Diageo is one of the largest distilling companies in the world. The London-based company is the maker of many of the most popular distilled beverages, including Smirnoff, Johnnie Walker, Baileys, and many others. Although Diageo's business focuses on distilled spirits and beers, the company is also involved in the wine industry, with investments in Moët Hennessy and other makers.

In January, Diageo narrowly surpassed the gains of the S&P benchmark index. Late in the month, the company reported strong 1H results, including an operating profit of £2.43 billion, up from £2.19 billion in the previous year. Some of the positive figures can be attributed to one-time gains in organic net sales and operating profit. Per company reports, Diageo leadership is optimistic that growth will continue into the future as well.

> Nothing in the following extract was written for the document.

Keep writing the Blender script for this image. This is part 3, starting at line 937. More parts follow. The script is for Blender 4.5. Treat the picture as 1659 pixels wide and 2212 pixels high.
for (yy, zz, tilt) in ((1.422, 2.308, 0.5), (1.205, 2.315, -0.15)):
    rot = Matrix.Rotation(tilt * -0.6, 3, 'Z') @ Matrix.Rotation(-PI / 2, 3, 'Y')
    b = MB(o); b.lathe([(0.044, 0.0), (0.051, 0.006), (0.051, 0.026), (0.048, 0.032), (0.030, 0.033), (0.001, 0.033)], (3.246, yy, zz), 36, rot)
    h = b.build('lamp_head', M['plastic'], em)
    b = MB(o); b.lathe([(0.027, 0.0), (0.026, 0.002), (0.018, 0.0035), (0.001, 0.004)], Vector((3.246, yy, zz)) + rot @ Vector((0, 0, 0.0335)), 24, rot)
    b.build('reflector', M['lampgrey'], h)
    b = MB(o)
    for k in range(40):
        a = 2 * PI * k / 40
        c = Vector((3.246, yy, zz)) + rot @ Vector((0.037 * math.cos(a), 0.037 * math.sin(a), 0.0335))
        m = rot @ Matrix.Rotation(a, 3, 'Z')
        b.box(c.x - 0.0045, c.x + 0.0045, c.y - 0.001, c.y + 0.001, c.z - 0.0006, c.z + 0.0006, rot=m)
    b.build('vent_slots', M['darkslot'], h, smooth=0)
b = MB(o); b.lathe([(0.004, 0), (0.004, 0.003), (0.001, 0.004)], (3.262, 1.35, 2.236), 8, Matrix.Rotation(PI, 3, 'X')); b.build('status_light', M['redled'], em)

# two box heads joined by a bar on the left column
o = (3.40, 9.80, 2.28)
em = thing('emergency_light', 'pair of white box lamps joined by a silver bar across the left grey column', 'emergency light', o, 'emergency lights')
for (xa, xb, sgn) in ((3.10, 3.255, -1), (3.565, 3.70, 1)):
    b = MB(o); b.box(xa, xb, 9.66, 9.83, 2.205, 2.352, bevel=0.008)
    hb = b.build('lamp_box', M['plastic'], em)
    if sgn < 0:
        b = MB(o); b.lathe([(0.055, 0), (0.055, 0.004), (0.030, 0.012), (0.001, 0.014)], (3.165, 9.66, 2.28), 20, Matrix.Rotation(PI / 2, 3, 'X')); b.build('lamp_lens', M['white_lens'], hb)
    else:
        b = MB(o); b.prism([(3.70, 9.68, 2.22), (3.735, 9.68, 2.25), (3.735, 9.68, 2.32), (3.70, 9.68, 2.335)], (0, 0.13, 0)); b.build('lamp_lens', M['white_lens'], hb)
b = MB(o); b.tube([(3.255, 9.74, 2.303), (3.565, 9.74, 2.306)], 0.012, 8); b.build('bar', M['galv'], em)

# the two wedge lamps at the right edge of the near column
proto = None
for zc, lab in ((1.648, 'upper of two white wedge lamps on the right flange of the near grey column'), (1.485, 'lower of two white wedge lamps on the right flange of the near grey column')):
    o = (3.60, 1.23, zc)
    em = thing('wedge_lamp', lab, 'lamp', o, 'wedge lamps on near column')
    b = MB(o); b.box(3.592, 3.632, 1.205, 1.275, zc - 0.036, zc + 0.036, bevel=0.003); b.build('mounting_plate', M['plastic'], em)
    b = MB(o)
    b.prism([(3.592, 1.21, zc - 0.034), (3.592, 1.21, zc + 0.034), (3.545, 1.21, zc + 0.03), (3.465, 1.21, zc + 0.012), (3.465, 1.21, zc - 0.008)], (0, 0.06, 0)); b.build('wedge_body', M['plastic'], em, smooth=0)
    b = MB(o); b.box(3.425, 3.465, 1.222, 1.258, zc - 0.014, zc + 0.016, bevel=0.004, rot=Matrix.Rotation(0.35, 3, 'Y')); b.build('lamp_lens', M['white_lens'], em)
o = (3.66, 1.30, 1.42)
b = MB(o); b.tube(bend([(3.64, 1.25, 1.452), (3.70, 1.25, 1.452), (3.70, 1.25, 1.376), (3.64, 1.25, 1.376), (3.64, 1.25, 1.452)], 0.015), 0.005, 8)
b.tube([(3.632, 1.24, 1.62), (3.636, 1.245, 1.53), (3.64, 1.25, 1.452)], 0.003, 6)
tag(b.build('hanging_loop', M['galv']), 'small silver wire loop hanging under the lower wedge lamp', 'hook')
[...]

Constellation Brands (STZ)

  • Market Cap: $37.545 billion
  • Performance vs. SPSIFB: 7.82%

Constellation Brands is a producer of beers including Corona and Modelo, distilled spirits including SVEDKA vodka, and wines by Robert Mondavi and other makers. The company has done quite well in recent years, with revenues increasing by more than 20% since the beginning of 2016.

STZ-B, the second offering of Constellation Brands, is another popular trade.

Constellation was one of the few alcohol producers to consistently generate positive headlines in 2018. The company invested about $4 billion in legal cannabis producer Canopy Growth Corp. (CGC) last year. In turn, Constellation may sell off a portion of its wine business as it shifts from one "sin" industry to another. Nonetheless, momentum from the CGC investment may be slowing, as Constellation failed to meet the S&P benchmark last month.

Wine-making is a costly and risky business venture, and it is no surprise then that investing in wine stocks is similarly fraught. While there are undoubtedly opportunities for growth in this small industry, investors may be best off exercising caution.